I pray, my baby, that your eyes will never lose their spark. That you always marvel at the universe around you. I pray that you always pause and take the world in, appreciate it in all its beauty and darkness. 

I pray that Allah (SWT) continues to keep you in the majalis of Ahlul-Bayt, year after year. That this is not a mere commemoration of a tragedy that occurred many years ago, but a legacy that guides you into the man that you become. 

I pray that you know that the majalis of Imam Hussain do not end after a few nights, that the phrase of every day is Ashura and every land is Karbala is written onto your heart and soul. I pray that I can prepare you to be equipped with the knowledge of Ahlul-Bayt, armed with an understanding of tragedy, and the power to make a difference. 

Karbala will teach you so much more than I can ever put into words. Karbala will speak to you in a language only your heart will understand. 

You will learn of courage, vigor, and the power of your tears. 

Imam Hussain was faced with accepting the injustices of his time or die fighting for the truth. In your life, you will face varying levels of justice and injustice. Those moments will not always be easy, standing for truth will often feel lonely. But you will learn from Imam Hussain’s mere army of 72 that strength is not in numbers but in faith and conviction. 

You will learn the true essence of friendship the night Imam Hussain blows out the candle and asks his companions to leave in the shadows of the night. Only to rekindle the flame and see that not a soul has moved. 

You will learn fearlessness from the way Abbas fought valiantly to bring water to the camp of Imam Hussain. 

Brotherhood, from the moment he brought the water to his lips, only to remember the thirst of his brother awaiting him in the tents. 

You will learn to forgive and seek forgiveness from the story of hur, whose tale begins on the side of the tyrant but ends nobly fighting for honor. 

You will learn courage that is sweeter than honey from the young men of Karbala, Ali Alakbar, Al-Qassim, Aun, and Muhammed. 

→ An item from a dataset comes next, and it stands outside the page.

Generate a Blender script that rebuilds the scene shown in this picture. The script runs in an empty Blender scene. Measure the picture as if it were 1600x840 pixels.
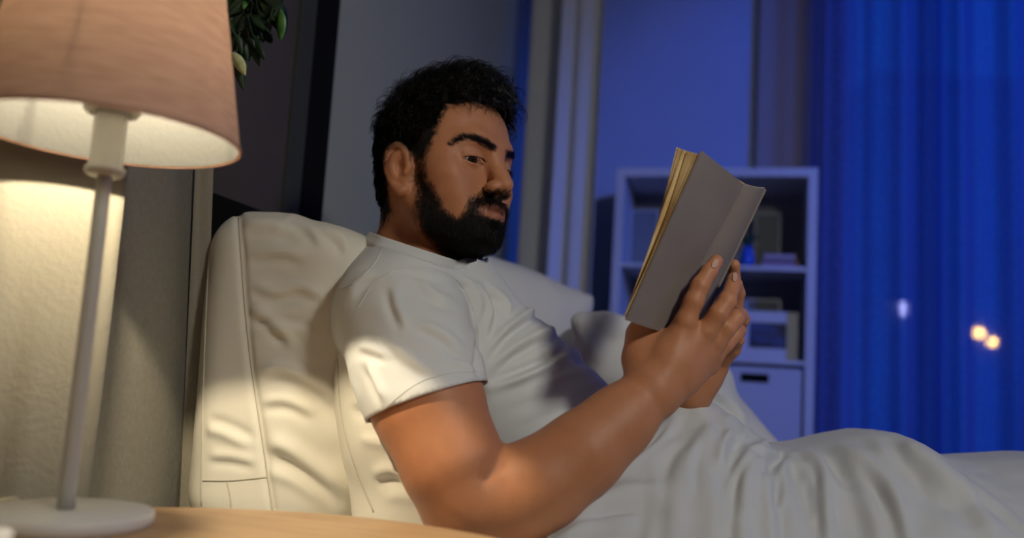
import bpy, bmesh, math, random
import numpy as np
from mathutils import Vector, Matrix
from mathutils.bvhtree import BVHTree

S = bpy.context.scene
COL = S.collection
rng = np.random.default_rng(7)
random.seed(7)

# ---------------------------------------------------------------- camera
FPX = 1400.0
YAW, PITCH, ROLL = math.radians(15), math.radians(6.9), 0.06
POS = np.array([0, 0, 0.70])
_f = np.array([-math.sin(YAW)*math.cos(PITCH), math.cos(YAW)*math.cos(PITCH), math.sin(PITCH)])
_r0 = np.array([math.cos(YAW), math.sin(YAW), 0.0]); _u0 = np.cross(_r0, _f)
CR = math.cos(ROLL)*_r0 + math.sin(ROLL)*_u0
CU = -math.sin(ROLL)*_r0 + math.cos(ROLL)*_u0
CF = _f
cd = bpy.data.cameras.new('camera'); cam = bpy.data.objects.new('camera', cd); COL.objects.link(cam)
cam.matrix_world = Matrix([[CR[0], CU[0], -CF[0], POS[0]], [CR[1], CU[1], -CF[1], POS[1]], [CR[2], CU[2], -CF[2], POS[2]], [0, 0, 0, 1]])
cd.sensor_width = 36; cd.lens = FPX/1600*36; cd.clip_start = 0.02; cd.clip_end = 500
cd.dof.use_dof = True; cd.dof.focus_distance = 1.14; cd.dof.aperture_fstop = 2.0
S.camera = cam

def W(px, py, d):
    """the point in the room seen at pixel (px, py) of the 1600x840 photograph, d metres deep"""
    return POS + d*(CF + (px-800)/FPX*CR + (420-py)/FPX*CU)
def proj(p):
    q = np.asarray(p)-POS; d = q@CF
    return np.stack([800+FPX*(q@CR)/d, 420-FPX*(q@CU)/d], -1), d

# ---------------------------------------------------------------- light and exposure
S.view_settings.view_transform = 'Standard'; S.view_settings.look = 'None'
S.view_settings.gamma = 1; S.view_settings.use_curve_mapping = False
S.view_settings.exposure = 0.0
S.cycles.use_denoising = True
S.cycles.max_bounces = 8
S.cycles.transparent_max_bounces = 12
wd = bpy.data.worlds.new('night_sky'); S.world = wd; wd.use_nodes = True
bg = wd.node_tree.nodes['Background']; bg.inputs[0].default_value = (0.0012, 0.052, 0.38, 1); bg.inputs[1].default_value = 1.25

def area(name, loc, target, size, power, color, size_y=None, spread=None):
    l = bpy.data.lights.new(name, 'AREA'); l.energy = power; l.color = color; l.size = size
    if size_y: l.shape = 'RECTANGLE'; l.size_y = size_y
    if spread: l.spread = spread
    o = bpy.data.objects.new(name, l); COL.objects.link(o); o.location = loc
    o.rotation_euler = (Vector(target)-Vector(loc)).to_track_quat('-Z', 'Y').to_euler()
    return o
# unseen neutral key lamp, set by the book's shadow, and two added blue lamps
area('neutral_key_light', (0.98, -0.12, 1.72), (-0.12, 1.25, 0.80), 0.24, 4.4, (1.0, 0.985, 0.90), spread=math.radians(100))
def spot(name, loc, target, power, color, angle, blend, r):
    l = bpy.data.lights.new(name, 'SPOT'); l.energy = power; l.color = color; l.spot_size = math.radians(angle); l.spot_blend = blend; l.shadow_soft_size = r
    o = bpy.data.objects.new(name, l); COL.objects.link(o); o.location = loc
    o.rotation_euler = (Vector(target)-Vector(loc)).to_track_quat('-Z', 'Y').to_euler()
spot('blue_wall_fill', (1.55, 0.9, 1.75), (0.55, 2.9, 1.15), 135, (0.02, 0.125, 1.0), 62, .55, .12)  # blue spot added out of view to wash the back wall and shelf
area('blue_side_fill', (2.35, 1.8, 1.45), (-0.2, 1.9, 0.8), 1.2, 2.0, (0.10, 0.13, 1.0), 1.2)  # blue area lamp added just inside the unseen side window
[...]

You will learn the power of your voice from Sayyida Zainab, to carry on the message of justice without so much as a quiver in your voice. I pray her words, “I see nothing but beauty”, amidst the darkest of tragedies light up your view of the world. I pray that you too, see nothing but beauty in your desire to make the world a better place.  

You will learn from Imam Zain-Ul Abideen how to hold your head up high despite the shackles of life. 

You will learn that your tears are nothing to be ashamed of, that the tears of hundreds of generations have created waves that cannot be silenced. 

You will learn to sit, watch the tears roll, and listen to the raw emotion. Extend that beyond the walls of the majalis to hear the pain of the cosmos and universe around you. 

You will learn that Imam Hussain’s call, “is there anyone who will help us” continues to whisper in all corners of the world. 

Let the saying ‘Everyday is Ashura, and every land is Karbala’ be a reminder to you that no matter where you are in the world, there will be injustices occurring and it is our responsibility to carry on the message of Imam Hussain and take a stand. 

You will learn to raise the flag of integrity with every step you take, to stand for the lost, forgotten, and oppressed. 

Karbala will teach you to stand with dignity and truth, regardless of the outcome. 

My son, we are the embers of the tents that were burned on the day of Ashura. The continuation of his legacy is the triumph of good over evil. 

Finally, you will learn just how much there is to teach the generations before you and the generations that will come after you. I held you on the night of Ali-Alasghar, hearing the story of the 6-month-old baby who was brutally killed. With the new lens of motherhood, I learned how much more you were going to teach me.